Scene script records
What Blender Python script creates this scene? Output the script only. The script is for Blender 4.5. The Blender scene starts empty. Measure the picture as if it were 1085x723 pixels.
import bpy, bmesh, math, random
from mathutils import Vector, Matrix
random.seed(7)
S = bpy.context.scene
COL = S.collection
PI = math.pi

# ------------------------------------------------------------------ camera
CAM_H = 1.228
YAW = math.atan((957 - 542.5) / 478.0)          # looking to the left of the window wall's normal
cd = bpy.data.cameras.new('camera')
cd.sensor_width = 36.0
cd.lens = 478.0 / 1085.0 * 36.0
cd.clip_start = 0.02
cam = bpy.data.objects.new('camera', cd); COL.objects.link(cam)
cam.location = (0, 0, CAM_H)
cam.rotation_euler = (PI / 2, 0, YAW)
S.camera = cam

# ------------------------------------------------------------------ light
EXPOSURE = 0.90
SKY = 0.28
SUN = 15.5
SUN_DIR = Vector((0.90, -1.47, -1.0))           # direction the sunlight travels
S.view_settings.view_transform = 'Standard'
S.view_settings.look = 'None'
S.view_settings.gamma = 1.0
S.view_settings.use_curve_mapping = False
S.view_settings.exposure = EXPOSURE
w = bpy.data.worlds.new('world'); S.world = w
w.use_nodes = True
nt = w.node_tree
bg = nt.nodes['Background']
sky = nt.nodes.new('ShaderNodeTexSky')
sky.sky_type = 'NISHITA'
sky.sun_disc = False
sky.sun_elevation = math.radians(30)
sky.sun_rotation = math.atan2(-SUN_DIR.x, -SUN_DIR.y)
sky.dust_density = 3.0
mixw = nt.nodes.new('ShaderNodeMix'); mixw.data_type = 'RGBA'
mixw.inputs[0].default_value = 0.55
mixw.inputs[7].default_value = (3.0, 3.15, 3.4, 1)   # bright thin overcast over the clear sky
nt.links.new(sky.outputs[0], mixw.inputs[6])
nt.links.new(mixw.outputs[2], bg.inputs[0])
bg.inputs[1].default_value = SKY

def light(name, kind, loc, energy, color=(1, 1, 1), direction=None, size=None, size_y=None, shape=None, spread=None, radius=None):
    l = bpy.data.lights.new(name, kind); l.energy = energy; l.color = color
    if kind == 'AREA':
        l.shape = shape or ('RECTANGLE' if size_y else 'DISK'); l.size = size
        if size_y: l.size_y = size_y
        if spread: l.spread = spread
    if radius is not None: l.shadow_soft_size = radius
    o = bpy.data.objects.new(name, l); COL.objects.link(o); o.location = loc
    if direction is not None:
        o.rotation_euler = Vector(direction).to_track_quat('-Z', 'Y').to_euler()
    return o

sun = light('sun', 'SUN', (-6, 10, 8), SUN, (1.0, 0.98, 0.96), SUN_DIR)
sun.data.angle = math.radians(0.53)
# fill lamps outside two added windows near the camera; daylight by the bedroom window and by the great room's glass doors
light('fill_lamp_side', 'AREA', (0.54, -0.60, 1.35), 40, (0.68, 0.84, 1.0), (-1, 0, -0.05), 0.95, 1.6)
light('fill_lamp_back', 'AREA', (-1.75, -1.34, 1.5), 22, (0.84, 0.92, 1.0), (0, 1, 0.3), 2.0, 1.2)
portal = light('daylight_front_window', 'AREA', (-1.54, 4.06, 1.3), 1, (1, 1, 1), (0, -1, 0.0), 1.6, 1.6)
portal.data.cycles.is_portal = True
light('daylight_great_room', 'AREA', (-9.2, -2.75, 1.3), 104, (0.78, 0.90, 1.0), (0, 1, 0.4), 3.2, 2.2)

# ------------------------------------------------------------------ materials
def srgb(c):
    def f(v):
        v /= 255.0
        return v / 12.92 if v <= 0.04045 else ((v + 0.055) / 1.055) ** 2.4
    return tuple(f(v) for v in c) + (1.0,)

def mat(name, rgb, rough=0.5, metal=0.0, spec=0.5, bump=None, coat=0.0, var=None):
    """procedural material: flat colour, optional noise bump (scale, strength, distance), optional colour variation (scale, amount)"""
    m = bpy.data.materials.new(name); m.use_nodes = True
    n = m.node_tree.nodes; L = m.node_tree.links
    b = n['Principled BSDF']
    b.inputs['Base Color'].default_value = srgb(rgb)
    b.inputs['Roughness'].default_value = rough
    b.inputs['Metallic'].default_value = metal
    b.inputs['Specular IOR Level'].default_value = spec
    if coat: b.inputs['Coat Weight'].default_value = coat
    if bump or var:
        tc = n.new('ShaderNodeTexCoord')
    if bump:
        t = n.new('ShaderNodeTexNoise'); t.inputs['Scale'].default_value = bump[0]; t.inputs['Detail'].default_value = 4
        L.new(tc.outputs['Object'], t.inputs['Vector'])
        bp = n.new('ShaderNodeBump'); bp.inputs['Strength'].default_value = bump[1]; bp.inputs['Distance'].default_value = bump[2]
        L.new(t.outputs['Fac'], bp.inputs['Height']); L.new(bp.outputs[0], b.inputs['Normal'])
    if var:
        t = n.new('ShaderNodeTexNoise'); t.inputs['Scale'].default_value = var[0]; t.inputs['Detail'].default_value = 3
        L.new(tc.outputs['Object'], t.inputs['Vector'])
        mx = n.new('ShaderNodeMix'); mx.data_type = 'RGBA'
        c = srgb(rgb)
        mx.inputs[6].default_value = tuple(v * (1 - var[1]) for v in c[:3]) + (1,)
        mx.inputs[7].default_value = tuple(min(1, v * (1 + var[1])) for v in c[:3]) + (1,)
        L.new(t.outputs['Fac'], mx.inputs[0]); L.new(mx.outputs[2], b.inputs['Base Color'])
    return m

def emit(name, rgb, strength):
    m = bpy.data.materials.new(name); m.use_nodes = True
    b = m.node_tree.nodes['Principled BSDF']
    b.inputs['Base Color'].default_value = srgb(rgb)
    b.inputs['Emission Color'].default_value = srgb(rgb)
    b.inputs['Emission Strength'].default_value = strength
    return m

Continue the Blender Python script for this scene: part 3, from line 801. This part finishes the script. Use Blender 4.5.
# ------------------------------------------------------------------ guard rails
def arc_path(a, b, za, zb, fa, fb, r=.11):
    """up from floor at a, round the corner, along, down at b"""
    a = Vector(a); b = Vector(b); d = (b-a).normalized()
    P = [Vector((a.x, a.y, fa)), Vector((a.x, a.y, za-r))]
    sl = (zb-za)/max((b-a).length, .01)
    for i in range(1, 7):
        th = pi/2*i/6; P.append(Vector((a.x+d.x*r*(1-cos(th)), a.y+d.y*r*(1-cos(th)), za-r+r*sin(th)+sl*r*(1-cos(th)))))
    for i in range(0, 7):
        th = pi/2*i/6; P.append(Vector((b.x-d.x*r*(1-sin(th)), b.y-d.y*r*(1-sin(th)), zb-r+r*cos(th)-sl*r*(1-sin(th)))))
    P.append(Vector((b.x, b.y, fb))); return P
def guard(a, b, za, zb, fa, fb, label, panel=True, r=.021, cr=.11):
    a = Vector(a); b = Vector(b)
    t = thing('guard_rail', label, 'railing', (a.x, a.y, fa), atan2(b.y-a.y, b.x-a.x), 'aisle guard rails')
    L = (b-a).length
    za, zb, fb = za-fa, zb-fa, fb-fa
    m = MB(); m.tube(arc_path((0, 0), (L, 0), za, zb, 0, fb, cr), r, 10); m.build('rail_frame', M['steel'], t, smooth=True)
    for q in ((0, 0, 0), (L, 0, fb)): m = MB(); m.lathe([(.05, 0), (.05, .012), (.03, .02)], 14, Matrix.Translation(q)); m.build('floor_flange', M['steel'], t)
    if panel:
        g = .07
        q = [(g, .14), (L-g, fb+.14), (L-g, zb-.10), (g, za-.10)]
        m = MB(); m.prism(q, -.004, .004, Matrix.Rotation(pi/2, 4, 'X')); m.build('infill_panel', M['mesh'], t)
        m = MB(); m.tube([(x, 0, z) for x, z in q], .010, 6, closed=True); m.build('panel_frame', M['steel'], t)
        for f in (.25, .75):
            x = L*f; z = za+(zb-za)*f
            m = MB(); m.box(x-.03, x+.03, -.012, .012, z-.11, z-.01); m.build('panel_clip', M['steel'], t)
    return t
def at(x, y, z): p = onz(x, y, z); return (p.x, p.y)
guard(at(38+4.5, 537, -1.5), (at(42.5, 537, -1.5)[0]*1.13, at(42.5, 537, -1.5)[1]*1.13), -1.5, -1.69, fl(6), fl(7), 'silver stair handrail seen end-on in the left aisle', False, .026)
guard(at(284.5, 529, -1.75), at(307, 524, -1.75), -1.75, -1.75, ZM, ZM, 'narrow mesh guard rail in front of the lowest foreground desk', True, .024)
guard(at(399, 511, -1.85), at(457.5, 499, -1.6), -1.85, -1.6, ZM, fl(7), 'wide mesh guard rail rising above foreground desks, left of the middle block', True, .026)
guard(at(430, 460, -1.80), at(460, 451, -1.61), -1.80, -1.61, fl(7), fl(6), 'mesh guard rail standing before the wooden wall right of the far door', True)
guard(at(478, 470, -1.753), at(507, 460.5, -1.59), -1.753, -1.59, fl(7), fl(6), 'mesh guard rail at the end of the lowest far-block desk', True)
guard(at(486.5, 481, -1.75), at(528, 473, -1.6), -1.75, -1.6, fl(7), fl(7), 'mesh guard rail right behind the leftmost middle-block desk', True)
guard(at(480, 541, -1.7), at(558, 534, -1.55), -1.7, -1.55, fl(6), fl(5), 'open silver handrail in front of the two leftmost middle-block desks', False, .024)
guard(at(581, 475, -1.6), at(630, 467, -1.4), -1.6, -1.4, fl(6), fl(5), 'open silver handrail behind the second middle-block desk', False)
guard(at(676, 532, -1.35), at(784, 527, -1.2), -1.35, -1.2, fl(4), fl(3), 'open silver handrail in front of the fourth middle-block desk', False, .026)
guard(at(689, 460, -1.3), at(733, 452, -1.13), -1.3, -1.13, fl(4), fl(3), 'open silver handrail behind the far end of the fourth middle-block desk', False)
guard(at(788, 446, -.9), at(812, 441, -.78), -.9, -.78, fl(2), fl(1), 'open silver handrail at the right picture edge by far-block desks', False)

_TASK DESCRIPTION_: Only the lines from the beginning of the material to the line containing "S.camera = cam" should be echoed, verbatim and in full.

_ANSWER FOR THIS EXERCISE_:
What Blender Python script creates this scene? Output the script only. The script is for Blender 4.5. The Blender scene starts empty. Measure the picture as if it were 1085x723 pixels.
import bpy, bmesh, math, random
from mathutils import Vector, Matrix
random.seed(7)
S = bpy.context.scene
COL = S.collection
PI = math.pi

# ------------------------------------------------------------------ camera
CAM_H = 1.228
YAW = math.atan((957 - 542.5) / 478.0)          # looking to the left of the window wall's normal
cd = bpy.data.cameras.new('camera')
cd.sensor_width = 36.0
cd.lens = 478.0 / 1085.0 * 36.0
cd.clip_start = 0.02
cam = bpy.data.objects.new('camera', cd); COL.objects.link(cam)
cam.location = (0, 0, CAM_H)
cam.rotation_euler = (PI / 2, 0, YAW)
S.camera = cam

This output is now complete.